SET TASK:
Transcribe the records in full, keeping every character as it is.

============================================================

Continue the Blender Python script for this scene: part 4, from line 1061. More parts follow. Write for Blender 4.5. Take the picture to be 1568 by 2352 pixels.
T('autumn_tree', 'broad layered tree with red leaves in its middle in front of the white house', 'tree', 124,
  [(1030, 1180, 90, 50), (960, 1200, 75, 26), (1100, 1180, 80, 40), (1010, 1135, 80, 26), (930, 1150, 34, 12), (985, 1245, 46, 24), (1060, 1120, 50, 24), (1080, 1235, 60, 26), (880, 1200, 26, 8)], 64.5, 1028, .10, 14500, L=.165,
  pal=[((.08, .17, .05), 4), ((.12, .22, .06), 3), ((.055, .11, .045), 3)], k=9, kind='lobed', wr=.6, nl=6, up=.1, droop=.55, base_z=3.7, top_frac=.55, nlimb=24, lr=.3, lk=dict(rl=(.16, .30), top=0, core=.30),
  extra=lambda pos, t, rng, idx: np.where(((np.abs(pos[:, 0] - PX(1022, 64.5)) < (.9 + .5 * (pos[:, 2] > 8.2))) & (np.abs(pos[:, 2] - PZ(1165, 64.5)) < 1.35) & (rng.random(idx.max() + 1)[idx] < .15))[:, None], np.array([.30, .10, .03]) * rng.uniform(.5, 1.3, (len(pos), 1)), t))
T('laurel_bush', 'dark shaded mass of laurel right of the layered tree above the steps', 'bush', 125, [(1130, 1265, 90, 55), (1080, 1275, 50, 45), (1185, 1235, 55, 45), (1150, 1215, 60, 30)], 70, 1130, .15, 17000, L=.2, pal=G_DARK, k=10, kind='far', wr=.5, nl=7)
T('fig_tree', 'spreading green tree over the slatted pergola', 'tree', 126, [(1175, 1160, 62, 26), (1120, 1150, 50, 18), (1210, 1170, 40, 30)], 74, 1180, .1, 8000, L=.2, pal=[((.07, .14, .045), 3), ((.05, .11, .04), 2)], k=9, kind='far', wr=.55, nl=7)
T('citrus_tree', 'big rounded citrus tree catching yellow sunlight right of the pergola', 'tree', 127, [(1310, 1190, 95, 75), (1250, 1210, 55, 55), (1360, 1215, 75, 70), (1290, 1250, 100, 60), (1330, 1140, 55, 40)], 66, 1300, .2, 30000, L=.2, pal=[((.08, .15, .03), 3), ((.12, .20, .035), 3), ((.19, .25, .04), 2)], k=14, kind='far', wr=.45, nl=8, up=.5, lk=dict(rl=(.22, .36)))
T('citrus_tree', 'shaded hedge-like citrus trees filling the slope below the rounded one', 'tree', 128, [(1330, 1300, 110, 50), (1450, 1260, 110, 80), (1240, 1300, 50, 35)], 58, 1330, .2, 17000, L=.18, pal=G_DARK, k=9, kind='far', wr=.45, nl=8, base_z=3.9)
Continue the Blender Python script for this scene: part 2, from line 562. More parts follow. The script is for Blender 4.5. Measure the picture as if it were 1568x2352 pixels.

============================================================

WRITTEN RESPONSE:
Continue the Blender Python script for this scene: part 4, from line 1061. More parts follow. Write for Blender 4.5. Take the picture to be 1568 by 2352 pixels.
T('autumn_tree', 'broad layered tree with red leaves in its middle in front of the white house', 'tree', 124,
  [(1030, 1180, 90, 50), (960, 1200, 75, 26), (1100, 1180, 80, 40), (1010, 1135, 80, 26), (930, 1150, 34, 12), (985, 1245, 46, 24), (1060, 1120, 50, 24), (1080, 1235, 60, 26), (880, 1200, 26, 8)], 64.5, 1028, .10, 14500, L=.165,
  pal=[((.08, .17, .05), 4), ((.12, .22, .06), 3), ((.055, .11, .045), 3)], k=9, kind='lobed', wr=.6, nl=6, up=.1, droop=.55, base_z=3.7, top_frac=.55, nlimb=24, lr=.3, lk=dict(rl=(.16, .30), top=0, core=.30),
  extra=lambda pos, t, rng, idx: np.where(((np.abs(pos[:, 0] - PX(1022, 64.5)) < (.9 + .5 * (pos[:, 2] > 8.2))) & (np.abs(pos[:, 2] - PZ(1165, 64.5)) < 1.35) & (rng.random(idx.max() + 1)[idx] < .15))[:, None], np.array([.30, .10, .03]) * rng.uniform(.5, 1.3, (len(pos), 1)), t))
T('laurel_bush', 'dark shaded mass of laurel right of the layered tree above the steps', 'bush', 125, [(1130, 1265, 90, 55), (1080, 1275, 50, 45), (1185, 1235, 55, 45), (1150, 1215, 60, 30)], 70, 1130, .15, 17000, L=.2, pal=G_DARK, k=10, kind='far', wr=.5, nl=7)
T('fig_tree', 'spreading green tree over the slatted pergola', 'tree', 126, [(1175, 1160, 62, 26), (1120, 1150, 50, 18), (1210, 1170, 40, 30)], 74, 1180, .1, 8000, L=.2, pal=[((.07, .14, .045), 3), ((.05, .11, .04), 2)], k=9, kind='far', wr=.55, nl=7)
T('citrus_tree', 'big rounded citrus tree catching yellow sunlight right of the pergola', 'tree', 127, [(1310, 1190, 95, 75), (1250, 1210, 55, 55), (1360, 1215, 75, 70), (1290, 1250, 100, 60), (1330, 1140, 55, 40)], 66, 1300, .2, 30000, L=.2, pal=[((.08, .15, .03), 3), ((.12, .20, .035), 3), ((.19, .25, .04), 2)], k=14, kind='far', wr=.45, nl=8, up=.5, lk=dict(rl=(.22, .36)))
T('citrus_tree', 'shaded hedge-like citrus trees filling the slope below the rounded one', 'tree', 128, [(1330, 1300, 110, 50), (1450, 1260, 110, 80), (1240, 1300, 50, 35)], 58, 1330, .2, 17000, L=.18, pal=G_DARK, k=9, kind='far', wr=.45, nl=8, base_z=3.9)
Continue the Blender Python script for this scene: part 2, from line 562. More parts follow. The script is for Blender 4.5. Measure the picture as if it were 1568x2352 pixels.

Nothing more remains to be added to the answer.